How would you use the Carnot Efficiency?

Happy Holidays!  While something finishes baking in the oven, I thought of a quick post.  A denizen asked about using the Carnot Efficiency for validating climate models then automatically leaped to a comparison of Earth and Venus.  Apples to oranges in my opinion.

My example is peanut butter between two Ritz crackers.  Squeeze the crackers together and the peanut butter oozes out the cracks.  Since Venus is more isothermal, the cracks are much smaller so less peanut butter oozes out.  Carnot efficiency determines the ideal peanut butter ooze.

When you have a closed system, you have a pretty good idea of how much temperature is available and how much energy is lost or used for some purpose, but with an open system like Earth we really don't know much.  With what little we do know, we can compare a few things then use the things you know pretty well as boundaries.  Then you can compare a number of Carnot engines to see what makes sense.

One of the biggest problems is you have to have a pretty good idea of the Th and Tc or the maximum and minimum temperatures or energy available to the engines.  Since the engines interact, you can either overly simplify or overly complicate the interactions then instead of peanut butter, you end up with cheese and it can fall off your cracker :)

That may sound a little confusing or harsh, but the normal fluctuation in Earth climate is likely equal to or greater than the potential impact of a quadrupling of CO2.

My example of a rough use of Carnot efficiency was Th=306.5 to Tc=184.5, where Th is the warmest SST ever recorded and Tc is the coldest temperature ever recorded on Earth.  Using those temperatures, the Efficiency would be 1-(184.5/306.5)=0.398  which compares well with the top of the atmosphere emissivity or ~60 to 61.  That would imply that the peanut butter ooze is 60 to 61 percent and the work would be ~40 percent.  I used Ritz crackers for a reason though.  Ritz crackers are discs.

In space, the two disc radiant model works great.  There is little reason for any significant amount of energy to slip out from between the crackers.  Once there are more molecules to interact, peanut butter ooze has to be considered.  So the ~40 efficiency of the Earth, using 306.5 and 184.5K degrees, includes an ooze amount.  This ooze or energy transfer from the equatorial source to a uniform envelope of 184.5K that is mostly in the higher tropopause but can also be at the surface, is a pain in the Carnot Efficiency ass.

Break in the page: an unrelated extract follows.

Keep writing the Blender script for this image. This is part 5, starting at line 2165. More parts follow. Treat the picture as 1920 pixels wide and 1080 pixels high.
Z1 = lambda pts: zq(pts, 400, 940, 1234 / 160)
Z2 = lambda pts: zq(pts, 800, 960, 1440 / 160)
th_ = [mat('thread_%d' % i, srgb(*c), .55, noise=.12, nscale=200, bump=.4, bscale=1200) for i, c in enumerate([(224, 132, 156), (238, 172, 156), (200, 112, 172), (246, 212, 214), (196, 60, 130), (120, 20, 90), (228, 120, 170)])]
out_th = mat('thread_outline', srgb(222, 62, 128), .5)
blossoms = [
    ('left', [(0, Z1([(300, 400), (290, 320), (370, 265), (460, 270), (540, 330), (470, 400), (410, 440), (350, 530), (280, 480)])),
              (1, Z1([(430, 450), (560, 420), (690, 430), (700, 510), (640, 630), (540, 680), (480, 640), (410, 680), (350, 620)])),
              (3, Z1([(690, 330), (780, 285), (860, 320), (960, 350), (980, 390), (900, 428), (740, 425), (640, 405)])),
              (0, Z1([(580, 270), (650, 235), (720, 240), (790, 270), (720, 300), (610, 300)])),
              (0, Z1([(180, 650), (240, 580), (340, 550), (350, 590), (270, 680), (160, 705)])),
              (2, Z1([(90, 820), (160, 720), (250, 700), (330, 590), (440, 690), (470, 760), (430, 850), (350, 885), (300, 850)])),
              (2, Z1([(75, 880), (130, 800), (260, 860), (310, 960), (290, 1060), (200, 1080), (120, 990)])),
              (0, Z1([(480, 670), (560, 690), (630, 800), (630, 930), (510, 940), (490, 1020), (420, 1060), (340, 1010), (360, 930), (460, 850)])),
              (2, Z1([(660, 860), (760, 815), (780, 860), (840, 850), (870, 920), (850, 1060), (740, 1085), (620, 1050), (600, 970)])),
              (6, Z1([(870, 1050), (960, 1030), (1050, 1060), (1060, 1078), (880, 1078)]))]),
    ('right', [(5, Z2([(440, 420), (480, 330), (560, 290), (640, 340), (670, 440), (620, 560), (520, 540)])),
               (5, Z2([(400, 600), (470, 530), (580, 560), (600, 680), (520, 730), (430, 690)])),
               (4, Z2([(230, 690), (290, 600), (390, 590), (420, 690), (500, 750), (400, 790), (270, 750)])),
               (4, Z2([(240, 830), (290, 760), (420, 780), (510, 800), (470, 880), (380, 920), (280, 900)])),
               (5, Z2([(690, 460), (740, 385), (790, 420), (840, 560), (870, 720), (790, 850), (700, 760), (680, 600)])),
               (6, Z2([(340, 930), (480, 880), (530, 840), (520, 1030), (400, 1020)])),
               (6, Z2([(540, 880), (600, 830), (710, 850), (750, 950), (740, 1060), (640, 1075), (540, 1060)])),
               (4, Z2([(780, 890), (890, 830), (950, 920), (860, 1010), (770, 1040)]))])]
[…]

That is exactly why I concentrate on simple models with true isotropic energy flow.  This is also why I look at lots of ocean paleo data and the Selvam Self-organized Criticality work.  One engine's ooze is another engine's input.  I think we need to know a lot more about the normal ranges of the engines before we can predict much of anything.

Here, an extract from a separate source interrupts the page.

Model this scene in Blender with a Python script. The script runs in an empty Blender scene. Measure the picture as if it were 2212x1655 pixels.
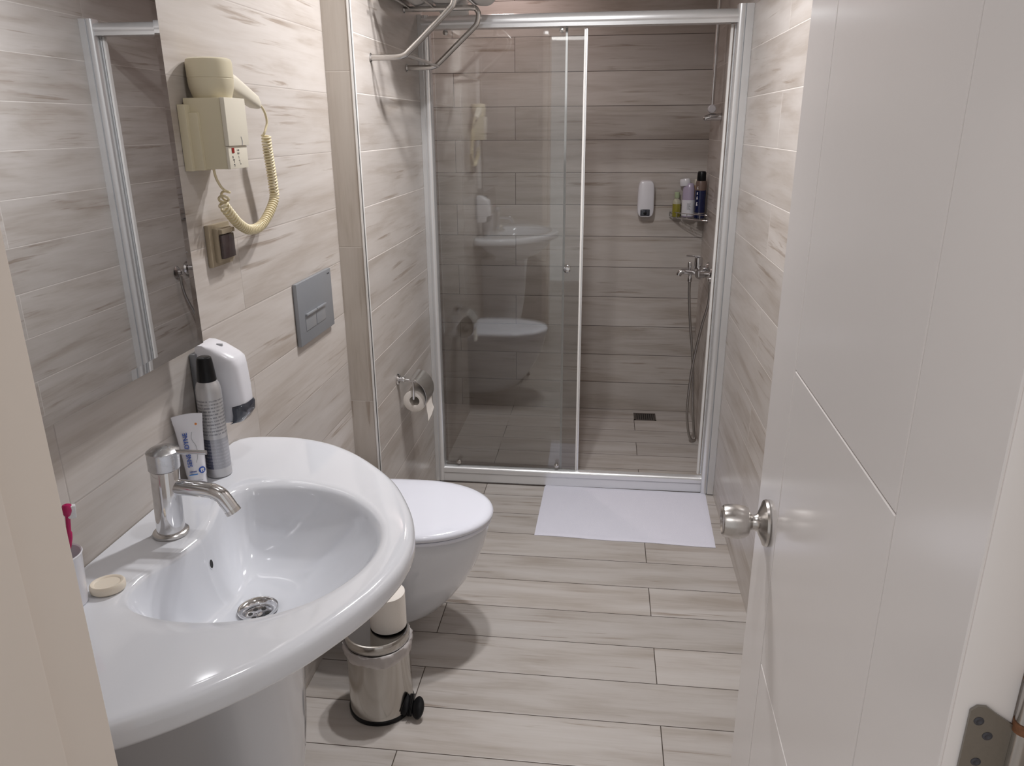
import bpy, bmesh, math, random
from mathutils import Vector, Matrix
random.seed(7)
S = bpy.context.scene
COL = S.collection
pi = math.pi
sin, cos = math.sin, math.cos

# ------------------------------------------------------------------ camera, world, lights, exposure
YAW, PITCH, ROLL, FPX = 0.1215, -0.3248, -0.0070, 1646.7
CAM = Vector((0.784, 0.0, 1.479))
_f = Vector((-sin(YAW) * cos(PITCH), cos(YAW) * cos(PITCH), sin(PITCH)))
_r = Vector((cos(YAW), sin(YAW), 0.0))
_u = _r.cross(_f)
_r2 = _r * cos(ROLL) + _u * sin(ROLL)
_u2 = _u * cos(ROLL) - _r * sin(ROLL)
cd = bpy.data.cameras.new('camera')
cd.sensor_width = 36.0
cd.lens = FPX / 2212.0 * 36.0
cd.clip_start = 0.02
cam = bpy.data.objects.new('camera', cd)
cam.matrix_world = Matrix(((_r2.x, _u2.x, -_f.x, CAM.x), (_r2.y, _u2.y, -_f.y, CAM.y), (_r2.z, _u2.z, -_f.z, CAM.z), (0, 0, 0, 1)))
COL.objects.link(cam)
S.camera = cam

w = bpy.data.worlds.new('hall_ambient')
w.use_nodes = True
w.node_tree.nodes['Background'].inputs[0].default_value = (1.0, 0.97, 0.95, 1)
w.node_tree.nodes['Background'].inputs[1].default_value = 0.42
S.world = w

CEIL = 2.24
def lamp(name, loc, power, size, color, aim=None, spread=pi):
    l = bpy.data.lights.new(name, 'AREA')
    l.shape = 'DISK'
    l.size = size
    l.energy = power
    l.color = color
    l.spread = spread
    o = bpy.data.objects.new(name, l)
    o.location = loc
    if aim is not None:
        o.rotation_euler = (Vector(aim) - Vector(loc)).to_track_quat('-Z', 'Y').to_euler()
    COL.objects.link(o)
    return o
LAMPS = [(0.55, 1.98, 7.9), (0.69, 2.20, 7.9), (0.52, 1.00, 1.5)]  # last entry: added weak fill lamp, kept for reflections round the basin
for lx, ly, lw in LAMPS:
    lamp('downlight_or_fill_lamp', (lx, ly, CEIL - 0.014), lw, 0.075, (1.0, 0.98, 0.985), spread=2.8)
lamp('shower_lamp', (0.30, 3.62, CEIL - 0.014), 2.0, 0.07, (1.0, 0.80, 0.76))
lamp('hall_lamp', (0.50, -0.80, CEIL - 0.05), 5.0, 0.90, (1.0, 0.96, 0.94))

vs = S.view_settings
vs.view_transform = 'Standard'
vs.look = 'None'
vs.gamma = 1.0
vs.use_curve_mapping = False
vs.exposure = 0.33
S.cycles.max_bounces = 10
S.cycles.diffuse_bounces = 5
S.cycles.glossy_bounces = 6
S.cycles.transparent_max_bounces = 16
S.cycles.caustics_reflective = False
S.cycles.sample_clamp_indirect = 6.0

# ------------------------------------------------------------------ room numbers (metres)
U = 0.157                                   # height of one tile row
W, YB, YP, XP, YS = 1.2704, 3.965, 2.2003, 0.0808, 3.0
YF = 0.49                                   # inner face of the wall with the doorway

# ------------------------------------------------------------------ mesh helpers
class MB:
    def __init__(self):
        self.bm = bmesh.new()
    def mesh(self, vs_, fs, T=None):
        v = [self.bm.verts.new(T @ Vector(p) if T else p) for p in vs_]
        for f in fs:
            try:
                self.bm.faces.new([v[i] for i in f])
            except ValueError:
                pass
        return v
    def box(self, a, b, bevel=0.0, seg=2, T=None):
        x0, y0, z0 = a; x1, y1, z1 = b
        t = bmesh.new()
        p = [(x0, y0, z0), (x1, y0, z0), (x1, y1, z0), (x0, y1, z0), (x0, y0, z1), (x1, y0, z1), (x1, y1, z1), (x0, y1, z1)]
        v = [t.verts.new(q) for q in p]
        for f in ((3, 2, 1, 0), (4, 5, 6, 7), (0, 1, 5, 4), (1, 2, 6, 5), (2, 3, 7, 6), (3, 0, 4, 7)):
            t.faces.new([v[i] for i in f])
        if bevel > 0:
            bmesh.ops.bevel(t, geom=t.edges[:], offset=bevel, segments=seg, profile=0.6, affect='EDGES')
        if T:
            bmesh.ops.transform(t, matrix=T, verts=t.verts)
        me = bpy.data.meshes.new('tmp'); t.to_mesh(me); t.free()
        self.bm.from_mesh(me); bpy.data.meshes.remove(me)
        return self
    def rings(self, rings, cap0=True, cap1=True, closed=True, T=None):
        n = len(rings[0]); V = []
        for r in rings:
            V.append([self.bm.verts.new(T @ Vector(p) if T else p) for p in r])
        m = n if closed else n - 1
        for a, b in zip(V[:-1], V[1:]):
            for i in range(m):
                j = (i + 1) % n
                self.bm.faces.new((a[i], a[j], b[j], b[i]))
        if cap0: self.bm.faces.new(list(reversed(V[0])))
        if cap1: self.bm.faces.new(V[-1])
        return self
    def lathe(self, prof, T=None, n=48, cap0=True, cap1=True, sx=1.0, sy=1.0):
        R = [[(max(r, 1e-5) * sx * cos(2 * pi * i / n), max(r, 1e-5) * sy * sin(2 * pi * i / n), z) for i in range(n)] for r, z in prof]
        return self.rings(R, cap0, cap1, True, T)
    def tube(self, pts, r, n=14, caps=True, rr=None, flat=1.0):
        pts = [Vector(p) for p in pts]
        tang = []
        for i in range(len(pts)):
            a = pts[max(i - 1, 0)]; b = pts[min(i + 1, len(pts) - 1)]
            tang.append((b - a).normalized())
        t0 = tang[0]
        up = Vector((0, 0, 1)) if abs(t0.z) < 0.9 else Vector((1, 0, 0))
        nrm = t0.cross(up).normalized()
        R = []
        for i, p in enumerate(pts):
            t = tang[i]
            nrm = (nrm - t * nrm.dot(t)).normalized()
            bi = t.cross(nrm)
            q = rr[i] if rr else r
            R.append([p + nrm * cos(2 * pi * k / n) * q + bi * sin(2 * pi * k / n) * q * flat for k in range(n)])
        return self.rings(R, caps, caps)
    def ico(self, c, r, sc=(1, 1, 1), sub=3):
        T = Matrix.Translation(c) @ Matrix.Diagonal((r * sc[0], r * sc[1], r * sc[2], 1))
        t = bmesh.new(); bmesh.ops.create_icosphere(t, subdivisions=sub, radius=1.0, matrix=T)
        me = bpy.data.meshes.new('tmp'); t.to_mesh(me); t.free()
        self.bm.from_mesh(me); bpy.data.meshes.remove(me)
        return self
    def build(self, name, mat, parent=None, smooth=True, angle=35):
        bmesh.ops.recalc_face_normals(self.bm, faces=self.bm.faces)
        me = bpy.data.meshes.new(name)
        self.bm.to_mesh(me); self.bm.free()
        if smooth:
            for p in me.polygons: p.use_smooth = True
            me.set_sharp_from_angle(angle=math.radians(angle))
        me.materials.append(mat)
        o = bpy.data.objects.new(name, me)
        COL.objects.link(o)
        if parent is not None: attach(o, parent)
        return o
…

That is just me though, how would you use the Carnot efficiency?


Times up!

How about assuming a standard efficiency?  Instead of about 40 and about 60 assume 38.2 and 61.8 percent.  Then Selvam's Golden Ratio would be the standard efficiency ratio.  

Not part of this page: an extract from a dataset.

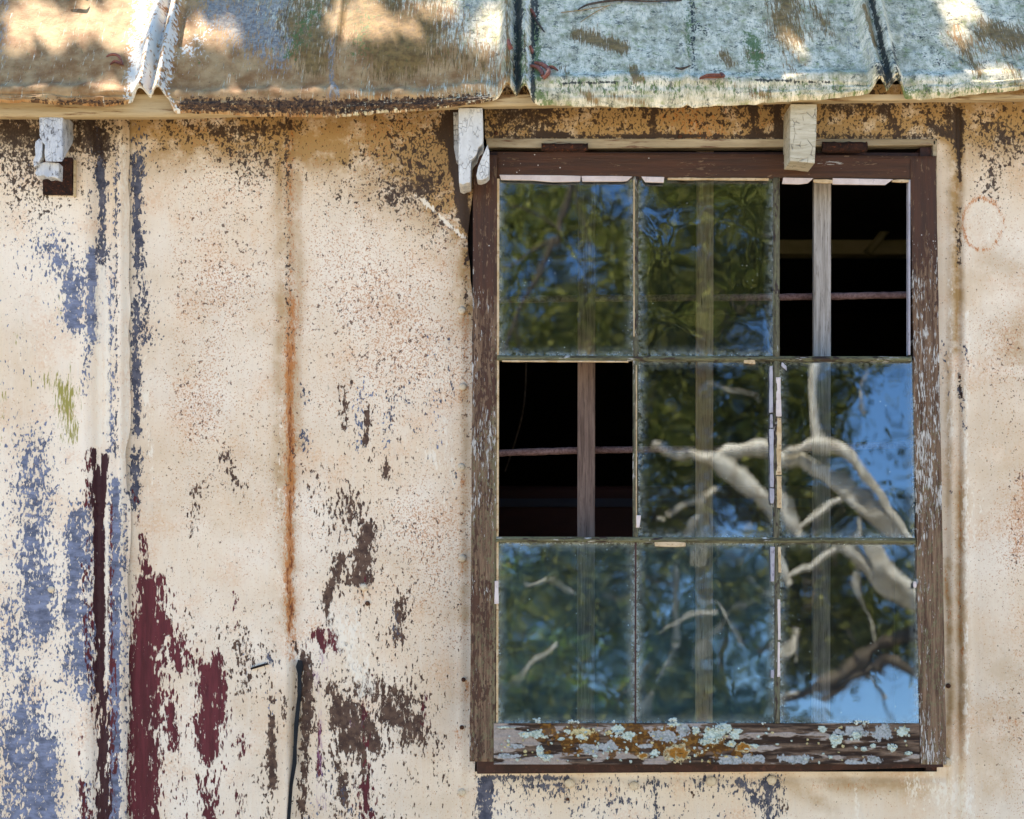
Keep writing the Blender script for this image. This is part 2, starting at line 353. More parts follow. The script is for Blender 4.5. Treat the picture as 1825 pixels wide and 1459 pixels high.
def mat_glass(name, wav=1., dirt=.05, wscale=.9, seed=0, ior=2.6, tint=(80, 100, 112)):
    s = SH(name); v = s.attr('pc', True); t = s.t
    h = s.ma('ADD', s.noise(v, wscale, 1, .4, dist=.4, seed=seed + 1, stretch=(1.1, .8, 0)), s.ma('MULTIPLY', s.noise(v, wscale * 3.1, 1, .4, seed=seed + 2, stretch=(1, .8, 0)), .08))
    nrm = s.bump(h, .0004 * wav, 1.)
    fr = t.nodes.new('ShaderNodeFresnel'); fr.inputs['IOR'].default_value = ior
    gl = t.nodes.new('ShaderNodeBsdfGlossy'); gl.inputs['Roughness'].default_value = .004; gl.inputs['Color'].default_value = (.84, .93, 1, 1); s.put(gl.inputs['Normal'], nrm)
    tr = t.nodes.new('ShaderNodeBsdfTransparent'); tr.inputs['Color'].default_value = (.94, .96, .95, 1)
    m1 = t.nodes.new('ShaderNodeMixShader'); s.put(m1.inputs[0], fr.outputs[0]); s.put(m1.inputs[1], tr.outputs[0]); s.put(m1.inputs[2], gl.outputs[0])
    e = s.attr('edge'); lo = s.attr('low')
    n = s.noise(v, 3, 6, .7, seed=seed + 3, stretch=(1, .8, 1)); n2 = s.noise(v, 11, 4, .7, seed=seed + 4)
    dm = s.ma('MULTIPLY', s.ss(n, .25, .75, .3, 1.6), dirt)
    dm = s.ma('ADD', dm, s.ma('MULTIPLY', s.ma('MULTIPLY', e, s.ss(n2, .35, .62)), .5))
    dm = s.ma('ADD', dm, s.ma('MULTIPLY', lo, s.ss(n, .1, .7, .0, .07)))
    sp = s.voro(v, 6, seed=seed + 5); dots = s.ma('MULTIPLY', s.ss(sp, .07, .04), s.ss(s.noise(v, 1.4, 3, .6, seed=seed + 6), .44, .56))
    sp2 = s.voro(v, 15, seed=seed + 8); dots2 = s.ma('MULTIPLY', s.ss(sp2, .13, .08), s.ss(s.ma('ADD', s.noise(v, 1.1, 3, .6, seed=seed + 9), s.ma('MULTIPLY', e, .2)), .55, .68))
    dm = s.ma('ADD', dm, s.ma('MULTIPLY', s.ma('MAXIMUM', dots, dots2), .5), clamp=True)
    df = t.nodes.new('ShaderNodeBsdfDiffuse'); s.put(df.inputs['Color'], s.mix(s.ma('MAXIMUM', s.ma('MAXIMUM', dots, dots2), e), C(*tint), C(200, 206, 196)))
    m2 = t.nodes.new('ShaderNodeMixShader'); s.put(m2.inputs[0], dm); s.put(m2.inputs[1], m1.outputs[0]); s.put(m2.inputs[2], df.outputs[0])
    t.links.new(m2.outputs[0], s.out.inputs[0]); return s.m
def mat_leaf(name, c0, c1, c2):
    s = SH(name); v = s.obj(); n = s.noise(v, 2.2, 4, .7, seed=1); n2 = s.noise(v, 14, 2, .5, seed=2)
    col = s.mix(s.ss(n, .35, .65), C(*c0), C(*c1)); col = s.mix(s.ss(n2, .5, .7), col, C(*c2))
    t = s.t; df = t.nodes.new('ShaderNodeBsdfDiffuse'); s.put(df.inputs[0], col)
    tl = t.nodes.new('ShaderNodeBsdfTranslucent'); s.put(tl.inputs[0], col)
    m = t.nodes.new('ShaderNodeMixShader'); m.inputs[0].default_value = .35
    t.links.new(df.outputs[0], m.inputs[1]); t.links.new(tl.outputs[0], m.inputs[2]); t.links.new(m.outputs[0], s.out.inputs[0]); return s.m
M_wall = mat_wall(); M_roof = mat_roof()
M_stile = mat_wood('sash_paint_upright', True); M_rail = mat_wood('sash_paint_rail', False)
M_munt = mat_wood('bar_wood_upright', True, ((54, 48, 34), (112, 106, 84)), (44, 34, 24), (200, 196, 186))
M_munth = mat_wood('bar_wood_level', False, ((54, 50, 34), (112, 108, 80)), (44, 34, 24), (200, 196, 186))
M_fascia = mat_simple('fascia_timber', C(176, 150, 108, .8), C(206, 184, 146, .85), 2.5, (.15, 1, 2), .8, .0008, C(120, 88, 56, .8))
M_white = mat_simple('white_cracked_paint', C(198, 196, 190, .9), C(222, 220, 214, .92), 3, (1, 1, .6), .75, .0012, C(150, 148, 144, .9), crack=16)
M_white2 = mat_simple('cream_end_grain', C(178, 166, 140, .9), C(206, 196, 172, .92), 3, (.5, 1, 3), .8, .0012, C(150, 138, 112, .9), crack=8)
M_rot = mat_simple('rotten_white_wood', C(176, 180, 186, .9), C(214, 214, 212, .92), 5, (1, 1, .5), .85, .003, C(86, 82, 82, .9), crack=18)
M_rust = mat_simple('rusted_iron', C(26, 15, 12), C(58, 32, 22), 6, (1, 1, 1), .9, .003, C(112, 60, 32))
M_nail = mat_simple('painted_nail', C(206, 188, 158, .9), C(222, 206, 180, .9), 10, (1, 1, 1), .6, .0005, C(150, 120, 88))
M_hole = mat_simple('rusty_nail_and_hole', C(44, 28, 22), C(96, 60, 40), 20, (1, 1, 1), .9, .001)
M_frame = mat_simple('dark_frame_paint', C(44, 24, 20), C(66, 38, 30), 3, (1, 1, 1), .6, .0006, C(84, 50, 40))
M_lip = mat_simple('window_head_metal', C(150, 132, 104, .85), C(198, 180, 150, .85), 2.5, (.2, 1, 2), .75, .0008, C(104, 62, 44, .8))
M_putty = mat_simple('dried_putty', C(204, 186, 178, .9), C(222, 206, 198, .9), 4, (1, 1, 1), .8, .0006, C(188, 174, 170, .9))
M_putty2 = mat_simple('peeling_ochre_putty', C(184, 152, 108, .9), C(212, 186, 150, .9), 5, (1, 1, 1), .8, .0008, C(140, 100, 60, .9))
M_putty3 = mat_simple('peeling_lilac_putty', C(160, 154, 160, .85), C(186, 180, 184, .85), 5, (1, 1, .4), .8, .0008, C(120, 112, 120, .9))
M_bar = [mat_simple('batten_brown', C(88, 70, 62), C(134, 112, 100), 6, (2.2, 1, .12), .85, .0012, C(56, 42, 36)),
         mat_simple('batten_tan', C(180, 146, 112), C(216, 190, 158), 6, (2.2, 1, .12), .85, .0012, C(96, 72, 50)),
         mat_simple('batten_grey', C(132, 124, 116), C(182, 174, 166), 6, (2.2, 1, .12), .85, .0012, C(96, 86, 78))]
M_rod = mat_simple('rusty_rod', C(90, 66, 64), C(140, 112, 108), 20, (1, 1, 1), .9, .001, C(70, 44, 38))
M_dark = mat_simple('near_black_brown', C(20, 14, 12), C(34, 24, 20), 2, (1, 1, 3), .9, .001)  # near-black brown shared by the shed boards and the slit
M_beam = mat_simple('pale_beam', C(170, 160, 112), C(196, 184, 136), 2, (.3, 1, 1), .8, .001)
M_red = mat_simple('oxblood_board', C(48, 18, 15), C(60, 24, 20), 2, (.3, 1, 1), .7, .001)
M_strip = mat_simple('blue_grey_strip', C(40, 40, 54), C(54, 54, 68), 2, (.3, 1, 1), .7, .001)
M_bark = mat_simple('pale_bark', C(196, 184, 162), C(242, 236, 220), 1.6, (1, 1, .5), .9, .03, C(120, 104, 84), detail=4)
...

This may not be a crazy as it sounds.  A conventional gas turbine efficiency is close to 38.2 percent.  In combined cycle, 38.2 percent of the 61.8 heat loss is 23.6 percent yielding a total efficiency of 38.2+23.6=61.8 percent.  Then with a TOA Eout of 240 being 61.8 of the total energy available, the effective surface energy would be 388 Wm-2. Since that 388 Wm-2 would also have an efficiency penalty or work potential depending on your perspective, of 148 Wm-2, the "Golden Efficiency" may provide a baseline missing in the chaos of climate and climate data.  The only issue is that in the "Golden Efficiency" world, temperature and energy are not interchangeable.